YOUR OBJECTIVE: Extract every line of the material that holds the string "scene".

PROVIDED DATA:

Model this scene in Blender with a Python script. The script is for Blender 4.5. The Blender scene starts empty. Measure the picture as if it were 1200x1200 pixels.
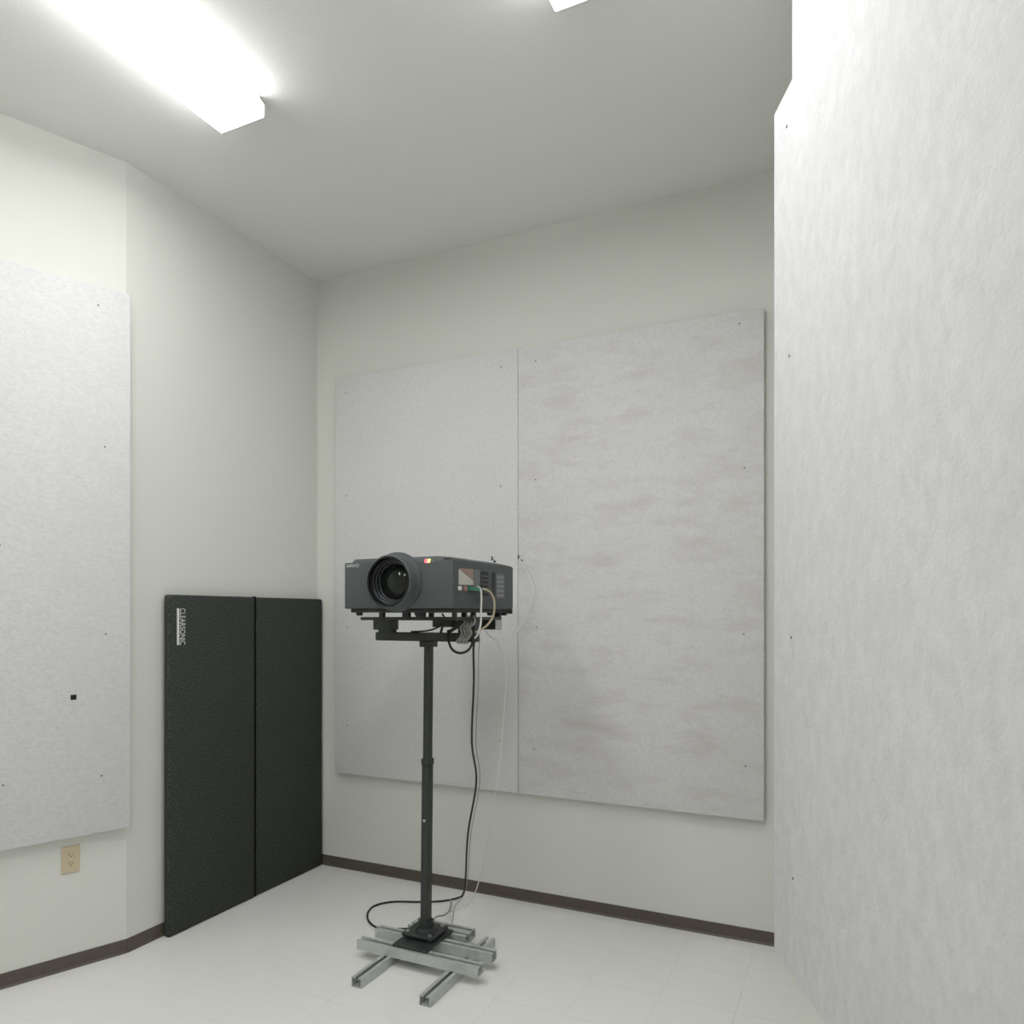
import bpy, bmesh, math, random
from mathutils import Vector, Matrix

# ------------------------------------------------------------------ setup
C = bpy.context.scene.collection
S = bpy.context.scene
random.seed(7)
VIEW = S.view_settings
VIEW.view_transform = 'Standard'
VIEW.look = 'None'
VIEW.gamma = 1.0
VIEW.use_curve_mapping = False
VIEW.exposure = 0.0
LAMP = 17.6                      # radiance of the fluorescent diffusers

# room frame: u (x) runs along the back wall, v (y) runs into the room, z up
cam_d = bpy.data.cameras.new('camera')
cam = bpy.data.objects.new('camera', cam_d)
C.objects.link(cam)
cam.location = (0, 0, 1.58)
cam.rotation_euler = (math.radians(90), 0, math.radians(24.9))
cam_d.sensor_width = 36.0
cam_d.lens = 36.0 * 852 / 1200
cam_d.shift_y = 0.1
cam_d.clip_start = 0.02
S.camera = cam

world = bpy.data.worlds.new('world')
S.world = world
world.use_nodes = True
world.node_tree.nodes['Background'].inputs[0].default_value = (0.8, 0.85, 0.82, 1)
world.node_tree.nodes['Background'].inputs[1].default_value = 0.0   # closed room: only its lamps light it


# ------------------------------------------------------------------ materials
def mat(name, col, rough=0.6, metal=0.0, emit=None, spec=0.5, noise=None, bump=None, coat=0.0):
    """noise=(scale, amount, stretch, second colour) varies the colour, bump=(scale, strength, distance, detail) the relief"""
    m = bpy.data.materials.new(name)
    m.use_nodes = True
    nt = m.node_tree
    b = nt.nodes['Principled BSDF']
    b.inputs['Base Color'].default_value = (*col, 1)
    b.inputs['Roughness'].default_value = rough
    b.inputs['Metallic'].default_value = metal
    b.inputs['Specular IOR Level'].default_value = spec
    b.inputs['Coat Weight'].default_value = coat
    if emit:
        b.inputs['Emission Color'].default_value = (*emit[0], 1)
        b.inputs['Emission Strength'].default_value = emit[1]
    tc = nt.nodes.new('ShaderNodeTexCoord')
    if noise:
        mp = nt.nodes.new('ShaderNodeMapping')
        mp.inputs['Scale'].default_value = noise[2]
        nt.links.new(tc.outputs['Object'], mp.inputs['Vector'])
        n = nt.nodes.new('ShaderNodeTexNoise')
        n.inputs['Scale'].default_value = noise[0]
        n.inputs['Detail'].default_value = 6
        nt.links.new(mp.outputs[0], n.inputs['Vector'])
        r = nt.nodes.new('ShaderNodeMapRange')
        r.inputs['From Min'].default_value = 0.35
        r.inputs['From Max'].default_value = 0.65
        r.inputs['To Min'].default_value = 0.0
        r.inputs['To Max'].default_value = noise[1]
        nt.links.new(n.outputs['Fac'], r.inputs['Value'])
        mx = nt.nodes.new('ShaderNodeMix')
        mx.data_type = 'RGBA'
        mx.inputs['A'].default_value = (*col, 1)
        mx.inputs['B'].default_value = (*noise[3], 1)
        nt.links.new(r.outputs[0], mx.inputs['Factor'])
        nt.links.new(mx.outputs['Result'], b.inputs['Base Color'])
    if bump:
        n2 = nt.nodes.new('ShaderNodeTexNoise')
        n2.inputs['Scale'].default_value = bump[0]
        n2.inputs['Detail'].default_value = bump[3]
        nt.links.new(tc.outputs['Object'], n2.inputs['Vector'])
        bp = nt.nodes.new('ShaderNodeBump')
        bp.inputs['Strength'].default_value = bump[1]
        bp.inputs['Distance'].default_value = bump[2]
        nt.links.new(n2.outputs['Fac'], bp.inputs['Height'])
        nt.links.new(bp.outputs[0], b.inputs['Normal'])
    return m


def felt(name, col, dark, fibre, stain, bumpscale, bumpstr):
    """white polyester felt: fibre streaks and, for one board, soft brownish marks"""
    m = mat(name, col, rough=0.95, spec=0.1, bump=(bumpscale, bumpstr, 0.004, 4))
    nt = m.node_tree
    b = nt.nodes['Principled BSDF']
    tc = nt.nodes.new('ShaderNodeTexCoord')

    def layer(scale, stretch, rot, lo, hi, detail):
        mp = nt.nodes.new('ShaderNodeMapping')
        mp.inputs['Scale'].default_value = stretch
        mp.inputs['Rotation'].default_value = rot
        nt.links.new(tc.outputs['Object'], mp.inputs['Vector'])
        n = nt.nodes.new('ShaderNodeTexNoise')
        n.inputs['Scale'].default_value = scale
        n.inputs['Detail'].default_value = detail
        n.inputs['Roughness'].default_value = 0.65
        nt.links.new(mp.outputs[0], n.inputs['Vector'])
        r = nt.nodes.new('ShaderNodeMapRange')
        r.inputs['From Min'].default_value = lo
        r.inputs['From Max'].default_value = hi
        nt.links.new(n.outputs['Fac'], r.inputs['Value'])
        return r.outputs[0]

    def mix(fac, amount, a, colb):
        mu = nt.nodes.new('ShaderNodeMath')
        mu.operation = 'MULTIPLY'
        mu.inputs[1].default_value = amount
        nt.links.new(fac, mu.inputs[0])
        mx = nt.nodes.new('ShaderNodeMix')
        mx.data_type = 'RGBA'
        mx.inputs['B'].default_value = (*colb, 1)
        if isinstance(a, tuple):
            mx.inputs['A'].default_value = (*a, 1)
        else:
            nt.links.new(a, mx.inputs['A'])
        nt.links.new(mu.outputs[0], mx.inputs['Factor'])
        return mx.outputs['Result']
    out = mix(layer(*fibre), 1.0, col, dark)
    out = mix(layer(3.0, (1, 1, 1), (0, 0, 0), 0.4, 0.7, 3), 0.35, out, dark)
    if stain:
        out = mix(layer(*stain[0]), stain[1], out, stain[2])
    nt.links.new(out, b.inputs['Base Color'])
    return m


WALL = (0.750, 0.756, 0.709)
M = {
    'wall': mat('wall_paint', WALL, 0.7, spec=0.25, bump=(260, 0.12, 0.002, 2)),
    'ceiling': mat('ceiling_paint', (0.865, 0.87, 0.84), 0.85, spec=0.15, bump=(150, 0.35, 0.004, 3)),
    'tile': mat('vinyl_tile', (0.855, 0.85, 0.83), 0.45, spec=0.35, noise=(5, 0.6, (1, 1, 1), (0.83, 0.825, 0.80)),
                bump=(9, 0.05, 0.004, 3)),
    'screed': mat('floor_underlay', (0.70, 0.69, 0.67), 0.8),
    'base': mat('vinyl_baseboard', (0.100, 0.084, 0.068), 0.5, spec=0.4, noise=(40, 0.5, (1, 1, 1), (0.125, 0.106, 0.088))),
    'baffle': mat('black_acoustic_carpet', (0.030, 0.034, 0.030), 0.97, spec=0.1,
                  noise=(150, 1.0, (1, 1, 1), (0.092, 0.101, 0.090)), bump=(170, 1.0, 0.006, 3)),
    'piping': mat('black_edge_tape', (0.008, 0.009, 0.008), 0.9, spec=0.1),
    'print': mat('pale_grey_print', (0.72, 0.74, 0.73), 0.6),
    'white_metal': mat('white_enamel', (0.75, 0.76, 0.74), 0.45),
    'lens_lamp': mat('lit_acrylic_diffuser', (0.8, 0.8, 0.8), 0.3, emit=((1.0, 1.0, 1.0), LAMP)),
    'lens_side': mat('lit_acrylic_diffuser_side', (0.8, 0.8, 0.8), 0.3, emit=((1.0, 1.0, 1.0), LAMP * 0.42)),
    'ivory': mat('ivory_plastic', (0.62, 0.53, 0.36), 0.4),
    'ivory_dark': mat('dark_slot', (0.03, 0.025, 0.02), 0.7),
    'screw': mat('dull_screw', (0.20, 0.20, 0.195), 0.5, metal=0.3),
    'hole': mat('black_square', (0.01, 0.01, 0.01), 0.8),
    'proj': mat('charcoal_plastic', (0.068, 0.082, 0.083), 0.55, noise=(180, 0.5, (1, 1, 1), (0.080, 0.095, 0.096)),
                bump=(420, 0.12, 0.002, 2)),
    'proj_dark': mat('dark_plastic', (0.020, 0.022, 0.022), 0.6),
    'black': mat('black_metal', (0.022, 0.027, 0.025), 0.42, noise=(30, 0.6, (1, 1, 1), (0.034, 0.040, 0.037))),
    'black_gloss': mat('black_rim', (0.006, 0.006, 0.007), 0.25),
    'barrel': mat('lens_barrel', (0.028, 0.031, 0.035), 0.3, metal=0.2),
    'glass': mat('coated_lens_glass', (0.012, 0.016, 0.012), 0.04, spec=0.4),
    'zinc': mat('galvanised_steel', (0.58, 0.61, 0.59), 0.42, metal=0.35, noise=(35, 0.7, (1, 1, 1), (0.48, 0.51, 0.49))),
    'steel': mat('bright_steel', (0.65, 0.66, 0.64), 0.3, metal=0.9),
    'board': mat('pale_connector_board', (0.56, 0.55, 0.50), 0.5),
    'brown': mat('brown_sticker', (0.36, 0.25, 0.20), 0.6),
    'green': mat('green_plug', (0.03, 0.22, 0.15), 0.45),
    'pink': mat('pink_socket', (0.40, 0.18, 0.17), 0.5),
    'label': mat('grey_spec_label', (0.16, 0.17, 0.18), 0.6),
    'label_line': mat('pale_label_line', (0.26, 0.27, 0.28), 0.6),
    'led_red': mat('red_led', (0.8, 0.1, 0.1), 0.3, emit=((1.0, 0.10, 0.14), 2.2)),
    'led_yellow': mat('amber_led', (0.8, 0.6, 0.1), 0.3, emit=((1.0, 0.72, 0.22), 2.4)),
    'button': mat('button_grey', (0.14, 0.15, 0.15), 0.4),
    'cable_black': mat('black_cable_rubber', (0.012, 0.013, 0.012), 0.5),
    'cable_grey': mat('grey_cable', (0.30, 0.30, 0.28), 0.5),
    'cable_white': mat('white_cable', (0.78, 0.77, 0.74), 0.5),
    'cable_yellow': mat('cream_cable', (0.52, 0.45, 0.30), 0.5),
    'paper': mat('white_scrap', (0.8, 0.8, 0.8), 0.7),
}
FELT_COL, FELT_DARK = (0.75, 0.746, 0.756), (0.665, 0.662, 0.674)
M['felt_back'] = felt('felt_board_plain', (0.755, 0.749, 0.750), (0.68, 0.674, 0.675),
                      (70, (1, 1, 1), (0, 0, 0), 0.38, 0.66, 5), None, 90, 0.28)
M['felt_stain'] = felt('felt_board_marked', (0.755, 0.749, 0.750), (0.68, 0.674, 0.675),
                       (60, (1, 1, 1.4), (0, 0, 0), 0.38, 0.66, 5),
                       ((4.2, (0.75, 1, 2.4), (0, 0.20, 0), 0.48, 0.76, 8), 0.65, (0.56, 0.527, 0.512)), 80, 0.25)
M['felt_left'] = felt('felt_board_dimpled', FELT_COL, FELT_DARK,
                      (80, (0.7, 0.7, 1.5), (0, 0, 0), 0.38, 0.66, 5), None, 75, 0.6)
M['felt_right'] = felt('felt_board_fibrous', FELT_COL, (0.655, 0.652, 0.662),
                       (34, (1, 1, 0.6), (0, 0.5, 0), 0.36, 0.70, 8), None, 110, 0.3)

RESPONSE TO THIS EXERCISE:
Model this scene in Blender with a Python script. The script is for Blender 4.5. The Blender scene starts empty. Measure the picture as if it were 1200x1200 pixels.
C = bpy.context.scene.collection
S = bpy.context.scene